After the immediate state rebase + fed and state tax rebate I am only paying ~3cents/Watt

Any particular number you want to know? Say the system costs 24K, MA does a straight rebate to the installer so you would only have to write a check for say 18K, and come next tax year get 6K from the fed and 1K from MA back so the 24K system would cost you ~12K. The SRECS pay that back between 3-7 years and that is guaranteed $300/MW till 2020 so by doing the install this summer I should pay it off around 2018 and have extra income until 2020. Oh and it doesn't count against property tax for 20 or 40 years (forget which).

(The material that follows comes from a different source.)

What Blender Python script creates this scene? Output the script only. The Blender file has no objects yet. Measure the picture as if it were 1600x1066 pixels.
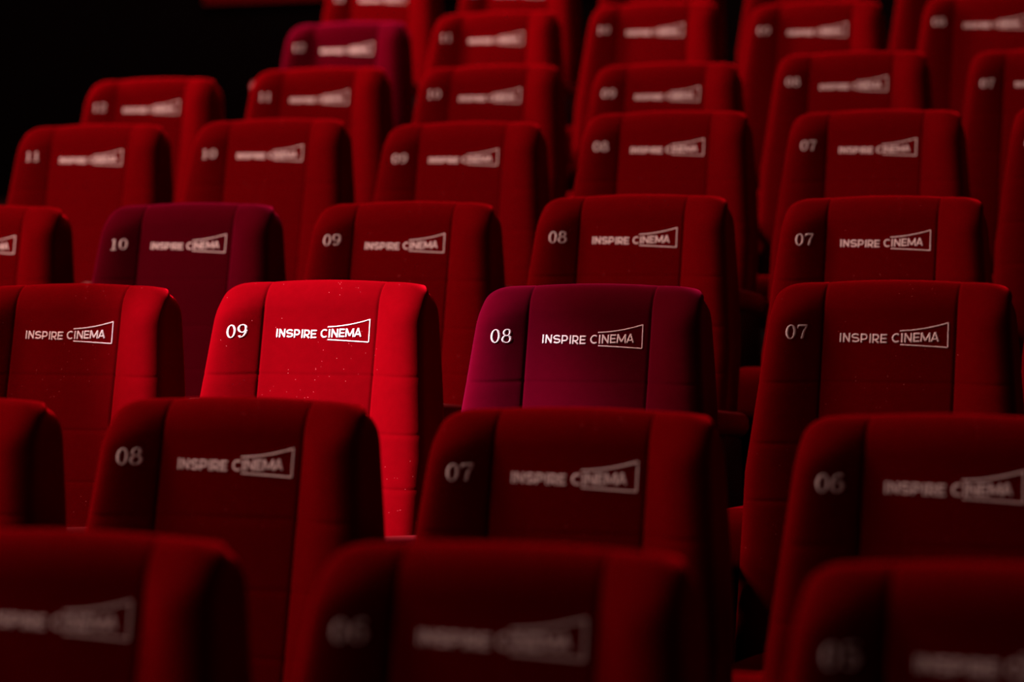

The main reason I am doing the switch is that it is a small investment that is _extremely_ stable with 1) a 100% return with interest in ~6 years on the electricity 2) increasing the value of the house by ~20K (more than post tax check!) and 3) will continue to generate electricity/tax free income for as long as I live in the house potentially the equivalent to the initial cost several times over. Not a bad small investment.

* Electric usage est, electric cost growth est (power costs more every year in MA), sun hours (obtained from various government sites) est, SREC payback est, power est, angle of house and roof.

1 comments

Thanks for the detailed response. I'm surprised by how much of the cost is being deferred by subsidies, but maybe that will pay back in terms of spurring innovation.